La capacità di intendere e di volere

 

La capacità di intendere e di volere richiesta dall’art. 85 cp è definita idoneità del soggetto a conoscere, comprendere e discernere i motivi della propria condotta, valutandone le conseguenze, e attitudine a determinarsi in modo autonomo, scegliendo la condotta adatta al motivo che appare più ragionevole. Dunque, “intendere” come idoneità del soggetto a rendersi conto del valore della proprie azioni, ma anche rappresentarsi la realtà in cui si muove così come essa è, senza distorsioni; “volere” come facoltà di volere ciò che in maniera autonoma si giudica doversi fare.

L’imputabilità è un concetto riferito essenzialmente alla maturità psicologica dell’agente e alla sua sanità mentale, le quali ne rispecchiano il contenuto più propriamente sostanziale.

Si pensi ad un soggetto affetto da mania di persecuzione che, sentendosi seguito da un passante in strada, lo aggredisce ed uccide.

In tale ipotesi è ravvisabile un “errore” commesso dal soggetto, errore nella rappresentazione della realtà che è fittizia, non reale.

Il concetto di errore richiama la disciplina all’art. 47 cp dell’errore sul fatto di reato, che, in quanto tale, esclude il dolo, mancando in capo all’agente l’esatta rappresentazione del dato fattuale della fattispecie oggettiva criminosa, incompatibile con il coefficiente psicologico doloso.
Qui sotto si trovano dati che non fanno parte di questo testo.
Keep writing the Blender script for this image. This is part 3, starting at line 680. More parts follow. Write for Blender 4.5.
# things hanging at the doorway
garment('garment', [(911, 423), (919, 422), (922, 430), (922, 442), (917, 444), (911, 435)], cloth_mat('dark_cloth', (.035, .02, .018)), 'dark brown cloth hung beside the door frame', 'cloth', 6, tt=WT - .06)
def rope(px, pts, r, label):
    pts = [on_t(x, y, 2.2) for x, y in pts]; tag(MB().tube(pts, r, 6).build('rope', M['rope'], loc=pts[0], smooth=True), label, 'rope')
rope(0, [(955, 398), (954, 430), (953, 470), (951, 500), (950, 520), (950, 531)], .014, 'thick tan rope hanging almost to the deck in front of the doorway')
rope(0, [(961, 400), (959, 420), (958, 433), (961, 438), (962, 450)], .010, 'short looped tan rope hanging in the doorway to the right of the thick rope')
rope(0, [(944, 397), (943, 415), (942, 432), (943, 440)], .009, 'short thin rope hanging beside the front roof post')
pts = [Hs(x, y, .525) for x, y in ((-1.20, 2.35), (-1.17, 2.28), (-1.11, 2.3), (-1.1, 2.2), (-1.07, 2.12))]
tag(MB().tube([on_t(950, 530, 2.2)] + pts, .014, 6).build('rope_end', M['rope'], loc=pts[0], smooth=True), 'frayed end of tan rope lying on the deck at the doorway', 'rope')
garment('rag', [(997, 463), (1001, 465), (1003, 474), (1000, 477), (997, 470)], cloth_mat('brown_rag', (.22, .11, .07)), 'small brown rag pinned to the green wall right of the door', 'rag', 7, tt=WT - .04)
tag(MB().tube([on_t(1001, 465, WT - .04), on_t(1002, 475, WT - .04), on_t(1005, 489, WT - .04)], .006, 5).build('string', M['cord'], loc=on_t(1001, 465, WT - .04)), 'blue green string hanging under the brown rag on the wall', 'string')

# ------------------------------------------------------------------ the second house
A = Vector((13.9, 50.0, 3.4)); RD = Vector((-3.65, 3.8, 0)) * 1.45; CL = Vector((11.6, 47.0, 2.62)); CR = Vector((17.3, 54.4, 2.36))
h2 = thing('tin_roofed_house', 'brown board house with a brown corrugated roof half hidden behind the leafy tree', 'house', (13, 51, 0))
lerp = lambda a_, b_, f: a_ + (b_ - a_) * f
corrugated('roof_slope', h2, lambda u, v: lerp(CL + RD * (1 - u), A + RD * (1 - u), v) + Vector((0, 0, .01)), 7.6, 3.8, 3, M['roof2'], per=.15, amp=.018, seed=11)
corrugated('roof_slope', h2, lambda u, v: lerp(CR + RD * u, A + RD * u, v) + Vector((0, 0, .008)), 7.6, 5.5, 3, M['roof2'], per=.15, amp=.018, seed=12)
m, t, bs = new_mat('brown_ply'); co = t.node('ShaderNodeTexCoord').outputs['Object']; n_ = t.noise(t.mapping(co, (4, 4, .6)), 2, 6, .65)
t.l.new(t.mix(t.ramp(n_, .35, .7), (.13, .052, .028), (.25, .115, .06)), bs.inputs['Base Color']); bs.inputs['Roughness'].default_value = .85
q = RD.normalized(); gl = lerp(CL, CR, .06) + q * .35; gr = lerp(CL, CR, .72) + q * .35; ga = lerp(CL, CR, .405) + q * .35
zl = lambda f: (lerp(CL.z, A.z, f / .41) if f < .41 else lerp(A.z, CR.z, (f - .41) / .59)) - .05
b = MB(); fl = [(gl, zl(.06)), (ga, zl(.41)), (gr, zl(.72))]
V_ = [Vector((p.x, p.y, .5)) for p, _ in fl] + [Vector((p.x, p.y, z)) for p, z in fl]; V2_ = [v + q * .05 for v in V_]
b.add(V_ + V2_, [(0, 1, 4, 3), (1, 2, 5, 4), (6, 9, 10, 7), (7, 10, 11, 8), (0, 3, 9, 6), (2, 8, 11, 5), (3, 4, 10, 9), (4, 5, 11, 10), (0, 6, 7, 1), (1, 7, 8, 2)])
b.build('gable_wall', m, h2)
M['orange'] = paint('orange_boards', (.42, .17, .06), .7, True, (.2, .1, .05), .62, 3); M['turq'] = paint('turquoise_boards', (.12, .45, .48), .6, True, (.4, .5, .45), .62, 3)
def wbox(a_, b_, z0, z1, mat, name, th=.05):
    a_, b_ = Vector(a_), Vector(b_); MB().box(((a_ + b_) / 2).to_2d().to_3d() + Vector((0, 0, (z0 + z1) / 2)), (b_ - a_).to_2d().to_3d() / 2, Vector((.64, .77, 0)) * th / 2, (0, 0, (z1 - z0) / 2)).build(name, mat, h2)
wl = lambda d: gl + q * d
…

Si pensi all’esempio ricorrente del cacciatore che, intravedendo una sagoma dietro un cespuglio, spara per uccidere la sua preda, cioè quello che credeva essere un animale, ma colpisce un uomo.

Tuttavia, a ben vedere, l’ipotesi di errore di cui all’art. 47 cp -che elide il dolo, ma lascia aperta la valutazione relativa alla possibilità concreta di prevedere e dunque di evitare l’evento, cuore del rimprovero normativo alla base della responsabilità colposa dell’agente, si differenzia sostanzialmente dal fenomeno della non imputabilità, in cui l’agente vuole uccidere il suo presunto persecutore e si determina a ciò proprio a cagione di tale supposta qualità.

Si è in presenza di un errore ben diverso dal precedente, un “errore sui motivi”, prendendo a prestito una terminologia civilistica, in cui la condotta materiale, pur voluta, non è stata il frutto di una libera scelta dell’autore, ma scaturita da una distorta percezione della realtà.